Réduction à l’essentiel : Une confrontation avec l’alphabet de l’univers
À mesure que le regard de l’auteur traverse l’univers, les êtres humains et les objets se transforment, se réduisent à "une sorte d’alphabet", comme s’il s’agissait d’un code essentiel, une écriture primordiale permettant de saisir l’univers de manière pure. L’alphabet, dans sa simplicité, devient alors un symbole de l’essence, un langage de l’au-delà, un moyen de communication avec l’essentiel, dénué de fioritures. Ce moment de réduction permet au poète de se "soulager de la peur", comme s’il avait réussi à se débarrasser de tout ce qui est superflu, et à saisir l’âme du monde. L’alphabet ici est une clé, un signe qui ouvre les portes de l’invisible, un message des sphères supérieures où l’existence perd ses contours et se trouve à l’état pur.

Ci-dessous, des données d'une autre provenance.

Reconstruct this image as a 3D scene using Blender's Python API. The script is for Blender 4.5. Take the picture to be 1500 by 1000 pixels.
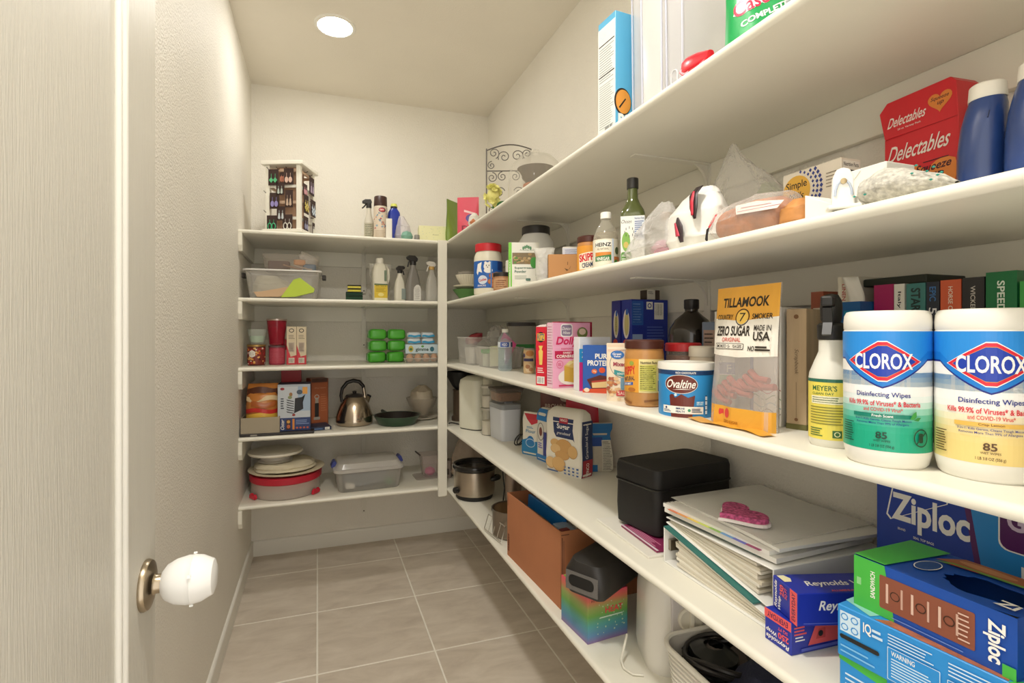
import bpy, bmesh, math, random
from mathutils import Vector, Matrix, noise

for o in list(bpy.data.objects):
    bpy.data.objects.remove(o)
scene = bpy.context.scene
COL = scene.collection
PI = math.pi

# ---------------------------------------------------------------- camera
cam_data = bpy.data.cameras.new('camera')
cam_data.sensor_width = 36
cam_data.lens = 748.5 / 1500 * 36
cam_data.shift_x = (750 - 718.3) / 1500
cam_data.shift_y = (485.6 - 500) / 1500
cam_data.clip_start = 0.02
cam = bpy.data.objects.new('camera', cam_data)
COL.objects.link(cam)
cam.location = (0, 0, 1.305)
cam.rotation_euler = (PI / 2, 0, -0.3259)
scene.camera = cam

# ---------------------------------------------------------------- world and exposure
world = bpy.data.worlds.new('world')
scene.world = world
world.use_nodes = True
world.node_tree.nodes['Background'].inputs[0].default_value = (1.0, 0.95, 0.88, 1)
world.node_tree.nodes['Background'].inputs[1].default_value = 1.65
scene.view_settings.view_transform = 'Standard'
scene.view_settings.look = 'None'
scene.view_settings.gamma = 1
scene.view_settings.use_curve_mapping = False
scene.view_settings.exposure = 0.36
LAMP_STRENGTH = (88.0, 270.0)
LAMP_COLOR = (1.0, 0.972, 0.925)

# ---------------------------------------------------------------- helpers
def lin(h):
    h = h.lstrip('#')
    out = []
    for i in (0, 2, 4):
        c = int(h[i:i + 2], 16) / 255
        out.append(c / 12.92 if c <= 0.04045 else ((c + 0.055) / 1.055) ** 2.4)
    return tuple(out)

MATS = {}
def mat(h, rough=0.5, metal=0.0, var=0.0, vscale=8.0, bump=0.0, bscale=120.0, spec=0.5, stretch=None, coat=0.0):
    """opaque procedural material, colour by hex"""
    key = (h, rough, metal, var, vscale, bump, bscale, spec, stretch, coat)
    if key in MATS:
        return MATS[key]
    m = bpy.data.materials.new('surface_' + h.lstrip('#'))
    m.use_nodes = True
    nt = m.node_tree
    b = nt.nodes['Principled BSDF']
    c = lin(h)
    b.inputs['Base Color'].default_value = (*c, 1)
    b.inputs['Roughness'].default_value = rough
    b.inputs['Metallic'].default_value = metal
    b.inputs['Specular IOR Level'].default_value = spec
    b.inputs['Coat Weight'].default_value = coat
    if var or bump:
        tc = nt.nodes.new('ShaderNodeTexCoord')
        mp = nt.nodes.new('ShaderNodeMapping')
        nt.links.new(tc.outputs['Object'], mp.inputs[0])
        if stretch:
            mp.inputs['Scale'].default_value = stretch
        if var:
            n = nt.nodes.new('ShaderNodeTexNoise')
            n.inputs['Scale'].default_value = vscale
            n.inputs['Detail'].default_value = 5
            nt.links.new(mp.outputs[0], n.inputs['Vector'])
            r = nt.nodes.new('ShaderNodeValToRGB')
            r.color_ramp.elements[0].position = 0.3
            r.color_ramp.elements[1].position = 0.7
            r.color_ramp.elements[0].color = (*[x * (1 - var) for x in c], 1)
            r.color_ramp.elements[1].color = (*[min(1, x * (1 + var)) for x in c], 1)
            nt.links.new(n.outputs[0], r.inputs[0])
            nt.links.new(r.outputs[0], b.inputs['Base Color'])
        if bump:
            n2 = nt.nodes.new('ShaderNodeTexNoise')
            n2.inputs['Scale'].default_value = bscale
            n2.inputs['Detail'].default_value = 3
            nt.links.new(mp.outputs[0], n2.inputs['Vector'])
            bp = nt.nodes.new('ShaderNodeBump')
            bp.inputs['Strength'].default_value = bump
            bp.inputs['Distance'].default_value = 0.004
            nt.links.new(n2.outputs[0], bp.inputs['Height'])
            nt.links.new(bp.outputs[0], b.inputs['Normal'])
    MATS[key] = m
    return m

def clear(h='#ffffff', alpha=0.12, rough=0.08, bump=0.0, bscale=30.0):
    """see-through plastic or glass: tinted body over transparency with fresnel sheen"""
    key = ('clear', h, alpha, rough, bump, bscale)
    if key in MATS:
        return MATS[key]
    m = bpy.data.materials.new('clear_' + h.lstrip('#'))
    m.use_nodes = True
    nt = m.node_tree
    b = nt.nodes['Principled BSDF']
    b.inputs['Base Color'].default_value = (*lin(h), 1)
    b.inputs['Roughness'].default_value = rough
    tr = nt.nodes.new('ShaderNodeBsdfTransparent')
    c = lin(h)
    tr.inputs[0].default_value = (*[0.88 + 0.12 * x for x in c], 1)
    fr = nt.nodes.new('ShaderNodeLayerWeight')
    fr.inputs['Blend'].default_value = 0.5
    pw = nt.nodes.new('ShaderNodeMath'); pw.operation = 'POWER'; pw.inputs[1].default_value = 3.0
    nt.links.new(fr.outputs['Facing'], pw.inputs[0])
    mx = nt.nodes.new('ShaderNodeMath')
    mx.operation = 'MULTIPLY_ADD'
    mx.use_clamp = True
    mx.inputs[1].default_value = 0.5
    mx.inputs[2].default_value = alpha
    nt.links.new(pw.outputs[0], mx.inputs[0])
    mix = nt.nodes.new('ShaderNodeMixShader')
    nt.links.new(mx.outputs[0], mix.inputs[0])
    nt.links.new(tr.outputs[0], mix.inputs[1])
    nt.links.new(b.outputs[0], mix.inputs[2])
    nt.links.new(mix.outputs[0], nt.nodes['Material Output'].inputs[0])
    if bump:
        tc = nt.nodes.new('ShaderNodeTexCoord')
        n2 = nt.nodes.new('ShaderNodeTexNoise')
        n2.inputs['Scale'].default_value = bscale
        n2.inputs['Detail'].default_value = 4
        nt.links.new(tc.outputs['Object'], n2.inputs['Vector'])
        bp = nt.nodes.new('ShaderNodeBump')
        bp.inputs['Strength'].default_value = bump
        bp.inputs['Distance'].default_value = 0.01
        nt.links.new(n2.outputs[0], bp.inputs['Height'])
        nt.links.new(bp.outputs[0], b.inputs['Normal'])
        nt.links.new(bp.outputs[0], fr.inputs['Normal'])
    MATS[key] = m
    return m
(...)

Le retour à la vie : De la mort à la renaissance
Après cette plongée dans le néant, où tout semble se réduire à une essence fondamentale, Michaux fait un retour progressif à la vie. Ce retour n’est pas brusque, mais plutôt une montée douce et lente, comme un "regrimper le versant ouvert de la vie". Le poème décrit un acte de réappropriation de soi, de la vie et du monde, mais cette réappropriation ne se fait pas sans douleur. Le "sang" qui revient "lentement" dans le corps, avec la "satisfaction", évoque la sensation d’un corps vivant qui reprend peu à peu son souffle, mais aussi la reprise de conscience d’une existence après la confrontation avec la mort. Ce passage de la mort à la vie, du néant à la réalité, est marqué par une douceur étrange et une réaffirmation de soi face à l’infini de l’univers. La satisfaction n’est pas un soulagement immédiat, mais un retour à l’existence après une expérience intense de vide et de dissolution.
Conclusion
Ce poème de Michaux nous plonge dans un espace liminal, entre la vie et la mort, où les frontières se brouillent et où la perception se trouve profondément transformée. À travers son "regard de glace", il explore la manière dont la conscience humaine se réorganise face à la fin imminente, se libère du superflu et atteint l’essence même de l’univers. Le retour à la vie, après cette expérience, devient une réaffirmation de l’existence, mais aussi une forme de métamorphose. Ce texte est une réflexion poignante et radicale sur l’essence de la vie, la mort et la manière dont l’être humain réagit face à la dissolution de son propre monde. Michaux, dans sa recherche de l’absolu, nous invite à une profonde méditation sur notre relation avec le monde et avec nous-mêmes.